When it comes to game UI wireframing, steer clear of ambiguity like a foodie stays away from sketchy sushi places. Consider a scenario where your wireframe is trying to show a simple, plain, ordinary “Settings” icon – but you’ve lost yah damn mind and tried to something wacky like a heart or a email icon. Instead of a vague or nebulous image, opt for a big-standard cogwheel icon or hamburger icon, leaving no room for interpretation. Some pieces of art you’ll absolutely want to reinvent from the ground up… but a lot of this has been taught to the audience and needs no reteaching. Ambiguity can lead to confusion during meetings with Design and Engineering, as well as in implementation, so be explicit in your representations to ensure a seamless transition from wireframe to actual UI elements.


Don’t Overcomplicate:

Don’t let your wireframes become a tangled web of complexity. Picture a role-playing game where the inventory screen is an utter mess of labyrinthine navigation and rarity colors. A terrible inventory in that genre is tantamount to a terrible game – period. Avoid overcomplicating with unnecessary details; focus on fundamental UI aspects in order or priority, or what we all just The Hierarchy for short. In the wireframe, prioritize the placement of crucial elements like navigation, button prompts, item slots (attaché case or list) and descriptions (embedded or pop-up), then work from those elements to lesser elements. Simplifying your wireframes ensures that the core functionality takes center stage without overwhelming visual noise.

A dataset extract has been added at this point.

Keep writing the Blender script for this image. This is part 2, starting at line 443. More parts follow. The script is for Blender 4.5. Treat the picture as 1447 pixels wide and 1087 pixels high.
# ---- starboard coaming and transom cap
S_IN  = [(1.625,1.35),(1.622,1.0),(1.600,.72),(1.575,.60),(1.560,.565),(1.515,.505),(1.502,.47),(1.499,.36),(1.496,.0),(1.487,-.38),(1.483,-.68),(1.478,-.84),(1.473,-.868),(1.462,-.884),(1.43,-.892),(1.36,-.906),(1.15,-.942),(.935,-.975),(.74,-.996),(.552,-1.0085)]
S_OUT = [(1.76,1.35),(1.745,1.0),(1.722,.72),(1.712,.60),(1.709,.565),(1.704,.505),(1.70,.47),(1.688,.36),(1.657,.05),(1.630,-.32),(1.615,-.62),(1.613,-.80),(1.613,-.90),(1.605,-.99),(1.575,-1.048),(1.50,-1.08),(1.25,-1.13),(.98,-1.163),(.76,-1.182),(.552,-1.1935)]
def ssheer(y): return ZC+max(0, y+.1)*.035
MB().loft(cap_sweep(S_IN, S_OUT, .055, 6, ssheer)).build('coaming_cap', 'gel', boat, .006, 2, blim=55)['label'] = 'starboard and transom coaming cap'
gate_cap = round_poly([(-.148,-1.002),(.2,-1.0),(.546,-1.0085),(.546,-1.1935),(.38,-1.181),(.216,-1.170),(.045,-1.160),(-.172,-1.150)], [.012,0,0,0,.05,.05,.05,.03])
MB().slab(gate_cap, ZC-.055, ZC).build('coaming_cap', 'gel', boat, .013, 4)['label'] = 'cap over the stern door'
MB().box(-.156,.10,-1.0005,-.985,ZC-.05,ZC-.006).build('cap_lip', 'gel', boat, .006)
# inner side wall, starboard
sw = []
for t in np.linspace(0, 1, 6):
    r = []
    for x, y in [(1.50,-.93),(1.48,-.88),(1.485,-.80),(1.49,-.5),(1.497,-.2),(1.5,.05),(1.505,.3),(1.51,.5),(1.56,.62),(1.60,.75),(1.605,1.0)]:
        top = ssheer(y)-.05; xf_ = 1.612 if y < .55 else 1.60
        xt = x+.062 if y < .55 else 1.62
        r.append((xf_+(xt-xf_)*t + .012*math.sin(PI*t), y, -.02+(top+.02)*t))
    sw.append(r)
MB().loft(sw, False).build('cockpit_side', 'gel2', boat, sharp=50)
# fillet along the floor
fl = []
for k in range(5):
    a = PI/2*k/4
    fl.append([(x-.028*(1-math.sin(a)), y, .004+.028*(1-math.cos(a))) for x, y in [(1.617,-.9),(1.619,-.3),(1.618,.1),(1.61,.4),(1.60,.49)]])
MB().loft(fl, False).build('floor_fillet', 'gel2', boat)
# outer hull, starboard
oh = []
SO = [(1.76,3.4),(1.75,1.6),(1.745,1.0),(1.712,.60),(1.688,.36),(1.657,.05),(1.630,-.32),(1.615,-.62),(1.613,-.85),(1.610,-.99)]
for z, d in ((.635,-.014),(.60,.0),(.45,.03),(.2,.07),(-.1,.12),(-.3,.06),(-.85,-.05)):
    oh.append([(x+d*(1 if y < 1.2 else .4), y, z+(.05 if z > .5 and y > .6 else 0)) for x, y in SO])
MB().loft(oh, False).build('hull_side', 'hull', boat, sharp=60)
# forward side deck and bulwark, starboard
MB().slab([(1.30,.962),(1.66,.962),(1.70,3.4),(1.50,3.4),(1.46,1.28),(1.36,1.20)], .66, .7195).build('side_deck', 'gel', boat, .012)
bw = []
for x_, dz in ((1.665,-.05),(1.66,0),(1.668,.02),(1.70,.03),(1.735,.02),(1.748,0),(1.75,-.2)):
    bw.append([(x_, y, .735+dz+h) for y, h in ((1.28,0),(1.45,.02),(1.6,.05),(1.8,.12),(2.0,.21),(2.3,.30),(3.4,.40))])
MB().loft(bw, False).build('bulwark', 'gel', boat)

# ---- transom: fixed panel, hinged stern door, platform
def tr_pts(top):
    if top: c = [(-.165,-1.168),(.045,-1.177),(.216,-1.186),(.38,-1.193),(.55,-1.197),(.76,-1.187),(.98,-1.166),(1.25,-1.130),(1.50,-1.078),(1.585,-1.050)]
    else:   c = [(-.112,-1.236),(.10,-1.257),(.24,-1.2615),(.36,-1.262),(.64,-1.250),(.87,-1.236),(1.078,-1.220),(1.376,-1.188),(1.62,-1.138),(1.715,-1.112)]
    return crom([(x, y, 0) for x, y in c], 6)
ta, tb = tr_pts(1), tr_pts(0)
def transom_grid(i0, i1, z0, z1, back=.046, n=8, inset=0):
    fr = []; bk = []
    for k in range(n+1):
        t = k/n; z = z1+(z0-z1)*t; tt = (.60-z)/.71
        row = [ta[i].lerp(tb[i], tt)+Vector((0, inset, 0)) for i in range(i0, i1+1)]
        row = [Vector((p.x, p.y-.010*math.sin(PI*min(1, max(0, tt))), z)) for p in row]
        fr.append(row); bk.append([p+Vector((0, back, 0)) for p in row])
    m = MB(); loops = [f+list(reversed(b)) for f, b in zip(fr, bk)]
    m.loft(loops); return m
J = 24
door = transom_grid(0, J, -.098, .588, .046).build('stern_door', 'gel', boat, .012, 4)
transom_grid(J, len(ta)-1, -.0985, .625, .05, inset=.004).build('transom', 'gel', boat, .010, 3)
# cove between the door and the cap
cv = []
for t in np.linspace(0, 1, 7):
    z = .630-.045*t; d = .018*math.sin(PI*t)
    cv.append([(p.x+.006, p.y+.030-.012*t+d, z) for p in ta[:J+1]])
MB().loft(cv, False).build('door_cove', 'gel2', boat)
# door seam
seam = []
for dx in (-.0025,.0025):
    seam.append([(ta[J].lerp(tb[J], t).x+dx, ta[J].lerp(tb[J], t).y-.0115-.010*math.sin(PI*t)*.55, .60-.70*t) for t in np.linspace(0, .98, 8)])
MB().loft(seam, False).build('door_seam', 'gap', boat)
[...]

Steer Clear of Inconsistent Styles:

Consistency is your ally, so steer clear of a design language that resembles a patchwork quilt. Imagine a game where navigation buttons follow different styles, shapes or colors for seemingly no rhyme or reason. Imagine the utter confusion going in trying to make sense of the work in the first 5 seconds, then the first 5 hours. I worked on Rage for id Software, and it had no less than 5(!) different aesthetics in the UI. Even though that couldn’t be helped as was an intimate part of the worldbuilding – Don’t be like me! In your wireframes, don’t let inconsistency reign. Maintain a unified design language; if your wireframe features sleek, minimalistic buttons, ensure this style persists across similar elements. This consistency prevents confusion and preserves the visual harmony of your game UI.


Don’t Ignore User Feedback:

Ignoring user feedback in game UI wireframing is like sailing into stormy waters without a compass. Here’s a classic example for you: during testing, QA says there’s confusion about the weapon wheel. Some say it’s too many items on screen at once, others think there should be even more info like name, ammo, and stats. The feedback may not all be viable, but it’s all informative – and therein lies the dilemma: who do you listen to? Hmm? No, I ain’t got no answer! But you should listen to everybody, as it is, mercifully, the easiest part of your job.


Avoid Unrealistic Scope and Scale:

Imagine a character customization screen. Don’t let your wireframes include elements like extravagant customization options cascading on and on in technically or visually unrealistic ways. Instead, align your wireframe scope with the Player’s scope, that is to say, their inability to be overwhelmed. If the game’s scope allows for insane details in character customization, fine, but focus on realistic boundaries of comfort and legibility. This approach prevents complications during development and keeps your wireframes grounded in practicality.





Navigating the landscape of game UI wireframing as a beginner involves mastering the art of balance and clarity. By adhering to the do’s and avoiding the don’ts, you’ll set yourself on a path to creating effective, user-friendly wireframes that lay the groundwork for an exceptional gaming experience. It’s never about clean lines, perfect margins, or a tight grid system. It’s all about communicating the future in the present. Clarity of vision. As you embark on your wireframing journey, remember that learning from mistakes is as valuable as following best practices, contributing to your growth as a proficient game UI designer.